== Data excerpt

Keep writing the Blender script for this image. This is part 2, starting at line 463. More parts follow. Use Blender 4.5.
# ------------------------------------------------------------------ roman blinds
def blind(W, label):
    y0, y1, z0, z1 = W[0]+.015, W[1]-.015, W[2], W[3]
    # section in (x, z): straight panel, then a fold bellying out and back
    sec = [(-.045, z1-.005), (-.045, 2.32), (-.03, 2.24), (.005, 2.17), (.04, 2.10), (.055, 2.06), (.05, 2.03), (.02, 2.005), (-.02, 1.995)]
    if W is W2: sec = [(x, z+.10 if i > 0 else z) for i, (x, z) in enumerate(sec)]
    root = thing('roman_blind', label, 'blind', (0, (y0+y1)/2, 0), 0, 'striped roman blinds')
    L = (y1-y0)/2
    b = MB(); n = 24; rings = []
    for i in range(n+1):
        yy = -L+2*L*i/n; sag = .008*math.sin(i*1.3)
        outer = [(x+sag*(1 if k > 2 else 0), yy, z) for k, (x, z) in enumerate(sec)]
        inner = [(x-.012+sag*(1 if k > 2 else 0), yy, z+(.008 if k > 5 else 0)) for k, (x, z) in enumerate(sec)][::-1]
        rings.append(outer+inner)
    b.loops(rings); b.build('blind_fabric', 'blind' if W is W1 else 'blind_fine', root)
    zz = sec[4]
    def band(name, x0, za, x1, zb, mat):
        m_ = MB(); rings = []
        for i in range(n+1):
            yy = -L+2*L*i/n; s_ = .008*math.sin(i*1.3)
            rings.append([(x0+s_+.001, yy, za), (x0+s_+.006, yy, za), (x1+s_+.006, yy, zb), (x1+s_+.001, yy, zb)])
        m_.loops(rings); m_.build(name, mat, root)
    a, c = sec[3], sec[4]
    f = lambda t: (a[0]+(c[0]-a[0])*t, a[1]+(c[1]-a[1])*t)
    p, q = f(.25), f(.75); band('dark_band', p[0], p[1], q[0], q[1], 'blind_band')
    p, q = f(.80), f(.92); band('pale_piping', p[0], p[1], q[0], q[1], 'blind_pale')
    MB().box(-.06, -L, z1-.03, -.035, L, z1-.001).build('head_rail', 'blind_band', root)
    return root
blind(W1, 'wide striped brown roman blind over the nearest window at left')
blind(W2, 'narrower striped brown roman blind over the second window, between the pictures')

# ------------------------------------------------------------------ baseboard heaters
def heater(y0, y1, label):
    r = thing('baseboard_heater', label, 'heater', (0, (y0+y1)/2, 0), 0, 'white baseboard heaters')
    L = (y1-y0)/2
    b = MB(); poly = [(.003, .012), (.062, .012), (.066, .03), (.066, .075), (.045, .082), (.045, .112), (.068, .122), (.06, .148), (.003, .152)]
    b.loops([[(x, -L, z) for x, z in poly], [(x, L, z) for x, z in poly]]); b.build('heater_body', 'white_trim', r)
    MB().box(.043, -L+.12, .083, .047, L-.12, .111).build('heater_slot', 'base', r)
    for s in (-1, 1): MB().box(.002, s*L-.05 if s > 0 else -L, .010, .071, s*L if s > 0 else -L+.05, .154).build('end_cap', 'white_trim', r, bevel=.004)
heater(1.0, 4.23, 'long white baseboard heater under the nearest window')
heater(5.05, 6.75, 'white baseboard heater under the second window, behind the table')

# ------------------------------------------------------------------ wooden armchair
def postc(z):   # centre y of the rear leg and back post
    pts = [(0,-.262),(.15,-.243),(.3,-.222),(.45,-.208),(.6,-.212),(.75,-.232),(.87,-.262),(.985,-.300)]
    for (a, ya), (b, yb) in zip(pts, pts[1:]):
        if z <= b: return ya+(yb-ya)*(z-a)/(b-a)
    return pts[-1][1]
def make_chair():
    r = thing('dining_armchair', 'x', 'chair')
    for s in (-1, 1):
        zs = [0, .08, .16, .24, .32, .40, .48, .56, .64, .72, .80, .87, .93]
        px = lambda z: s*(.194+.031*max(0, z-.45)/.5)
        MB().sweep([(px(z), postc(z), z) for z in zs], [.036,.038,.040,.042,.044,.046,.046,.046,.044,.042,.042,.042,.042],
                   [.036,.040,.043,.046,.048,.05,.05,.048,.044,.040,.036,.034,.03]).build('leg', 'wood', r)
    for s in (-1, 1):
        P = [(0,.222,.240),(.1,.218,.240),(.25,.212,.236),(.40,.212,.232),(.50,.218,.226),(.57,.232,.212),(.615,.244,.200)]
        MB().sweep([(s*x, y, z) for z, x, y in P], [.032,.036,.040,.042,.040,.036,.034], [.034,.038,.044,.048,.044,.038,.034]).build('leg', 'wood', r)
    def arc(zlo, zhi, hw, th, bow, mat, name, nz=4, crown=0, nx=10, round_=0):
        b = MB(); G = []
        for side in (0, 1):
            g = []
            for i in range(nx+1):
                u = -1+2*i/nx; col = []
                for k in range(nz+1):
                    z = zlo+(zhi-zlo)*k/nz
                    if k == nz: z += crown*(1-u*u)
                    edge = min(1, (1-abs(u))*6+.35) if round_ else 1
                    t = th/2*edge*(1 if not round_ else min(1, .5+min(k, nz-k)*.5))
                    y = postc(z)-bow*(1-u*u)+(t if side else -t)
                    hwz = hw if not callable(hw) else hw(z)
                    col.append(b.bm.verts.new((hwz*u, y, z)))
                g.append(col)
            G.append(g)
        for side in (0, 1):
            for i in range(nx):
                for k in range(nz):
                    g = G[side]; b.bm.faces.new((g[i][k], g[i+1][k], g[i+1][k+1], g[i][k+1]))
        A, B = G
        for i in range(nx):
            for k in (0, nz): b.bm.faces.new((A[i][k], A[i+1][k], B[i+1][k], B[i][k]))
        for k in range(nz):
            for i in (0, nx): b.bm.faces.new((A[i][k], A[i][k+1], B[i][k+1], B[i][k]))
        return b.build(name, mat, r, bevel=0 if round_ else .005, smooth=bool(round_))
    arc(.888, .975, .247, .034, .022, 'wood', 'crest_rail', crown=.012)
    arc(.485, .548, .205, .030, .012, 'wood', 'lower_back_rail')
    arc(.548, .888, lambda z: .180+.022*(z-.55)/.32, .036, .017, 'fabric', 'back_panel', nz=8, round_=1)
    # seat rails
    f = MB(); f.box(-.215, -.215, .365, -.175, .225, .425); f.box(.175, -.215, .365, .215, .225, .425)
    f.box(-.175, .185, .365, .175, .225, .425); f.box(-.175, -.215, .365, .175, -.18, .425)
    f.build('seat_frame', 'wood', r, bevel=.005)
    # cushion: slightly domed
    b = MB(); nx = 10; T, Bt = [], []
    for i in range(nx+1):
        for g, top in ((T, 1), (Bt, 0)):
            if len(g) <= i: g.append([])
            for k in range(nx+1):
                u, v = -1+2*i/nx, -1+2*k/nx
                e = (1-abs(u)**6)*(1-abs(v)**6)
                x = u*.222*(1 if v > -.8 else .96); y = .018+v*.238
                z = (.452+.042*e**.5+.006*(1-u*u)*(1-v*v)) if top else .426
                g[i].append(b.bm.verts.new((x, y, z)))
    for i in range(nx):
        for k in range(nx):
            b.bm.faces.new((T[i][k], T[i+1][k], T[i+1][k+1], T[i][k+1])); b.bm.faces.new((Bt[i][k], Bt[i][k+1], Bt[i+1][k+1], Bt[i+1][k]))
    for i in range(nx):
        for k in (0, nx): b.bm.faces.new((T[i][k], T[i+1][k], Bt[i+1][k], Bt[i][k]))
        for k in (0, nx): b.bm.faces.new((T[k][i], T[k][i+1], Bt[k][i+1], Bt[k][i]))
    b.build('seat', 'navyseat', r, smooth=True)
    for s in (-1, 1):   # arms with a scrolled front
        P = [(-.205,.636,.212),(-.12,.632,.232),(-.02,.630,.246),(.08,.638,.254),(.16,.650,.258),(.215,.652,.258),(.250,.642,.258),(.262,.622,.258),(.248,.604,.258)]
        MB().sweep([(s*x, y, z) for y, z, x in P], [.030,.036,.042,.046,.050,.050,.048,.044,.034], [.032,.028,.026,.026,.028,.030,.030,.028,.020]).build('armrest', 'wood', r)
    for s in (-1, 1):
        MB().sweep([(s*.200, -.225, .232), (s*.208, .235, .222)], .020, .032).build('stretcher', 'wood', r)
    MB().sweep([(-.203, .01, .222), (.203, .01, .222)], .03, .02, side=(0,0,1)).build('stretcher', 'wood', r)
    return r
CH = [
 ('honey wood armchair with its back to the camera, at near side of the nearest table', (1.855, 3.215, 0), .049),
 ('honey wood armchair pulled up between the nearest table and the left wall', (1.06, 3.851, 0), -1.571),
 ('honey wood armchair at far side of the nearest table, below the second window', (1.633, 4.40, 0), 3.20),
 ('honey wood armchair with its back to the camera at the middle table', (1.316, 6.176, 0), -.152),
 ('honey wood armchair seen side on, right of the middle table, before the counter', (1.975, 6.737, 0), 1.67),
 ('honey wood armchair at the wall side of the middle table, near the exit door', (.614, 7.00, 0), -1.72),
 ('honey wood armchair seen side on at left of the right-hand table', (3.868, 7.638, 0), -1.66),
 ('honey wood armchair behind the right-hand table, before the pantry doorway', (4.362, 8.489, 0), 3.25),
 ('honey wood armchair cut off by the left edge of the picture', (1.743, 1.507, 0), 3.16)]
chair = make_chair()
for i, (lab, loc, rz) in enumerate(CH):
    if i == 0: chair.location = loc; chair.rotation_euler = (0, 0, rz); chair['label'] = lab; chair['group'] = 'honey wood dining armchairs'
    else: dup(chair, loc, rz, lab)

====

Reproduce verbatim only this range: the first line of the material through the line that contains "blind(W2, 'narrower striped", inclusive.

■ Complete answer:
Keep writing the Blender script for this image. This is part 2, starting at line 463. More parts follow. Use Blender 4.5.
# ------------------------------------------------------------------ roman blinds
def blind(W, label):
    y0, y1, z0, z1 = W[0]+.015, W[1]-.015, W[2], W[3]
    # section in (x, z): straight panel, then a fold bellying out and back
    sec = [(-.045, z1-.005), (-.045, 2.32), (-.03, 2.24), (.005, 2.17), (.04, 2.10), (.055, 2.06), (.05, 2.03), (.02, 2.005), (-.02, 1.995)]
    if W is W2: sec = [(x, z+.10 if i > 0 else z) for i, (x, z) in enumerate(sec)]
    root = thing('roman_blind', label, 'blind', (0, (y0+y1)/2, 0), 0, 'striped roman blinds')
    L = (y1-y0)/2
    b = MB(); n = 24; rings = []
    for i in range(n+1):
        yy = -L+2*L*i/n; sag = .008*math.sin(i*1.3)
        outer = [(x+sag*(1 if k > 2 else 0), yy, z) for k, (x, z) in enumerate(sec)]
        inner = [(x-.012+sag*(1 if k > 2 else 0), yy, z+(.008 if k > 5 else 0)) for k, (x, z) in enumerate(sec)][::-1]
        rings.append(outer+inner)
    b.loops(rings); b.build('blind_fabric', 'blind' if W is W1 else 'blind_fine', root)
    zz = sec[4]
    def band(name, x0, za, x1, zb, mat):
        m_ = MB(); rings = []
        for i in range(n+1):
            yy = -L+2*L*i/n; s_ = .008*math.sin(i*1.3)
            rings.append([(x0+s_+.001, yy, za), (x0+s_+.006, yy, za), (x1+s_+.006, yy, zb), (x1+s_+.001, yy, zb)])
        m_.loops(rings); m_.build(name, mat, root)
    a, c = sec[3], sec[4]
    f = lambda t: (a[0]+(c[0]-a[0])*t, a[1]+(c[1]-a[1])*t)
    p, q = f(.25), f(.75); band('dark_band', p[0], p[1], q[0], q[1], 'blind_band')
    p, q = f(.80), f(.92); band('pale_piping', p[0], p[1], q[0], q[1], 'blind_pale')
    MB().box(-.06, -L, z1-.03, -.035, L, z1-.001).build('head_rail', 'blind_band', root)
    return root
blind(W1, 'wide striped brown roman blind over the nearest window at left')
blind(W2, 'narrower striped brown roman blind over the second window, between the pictures')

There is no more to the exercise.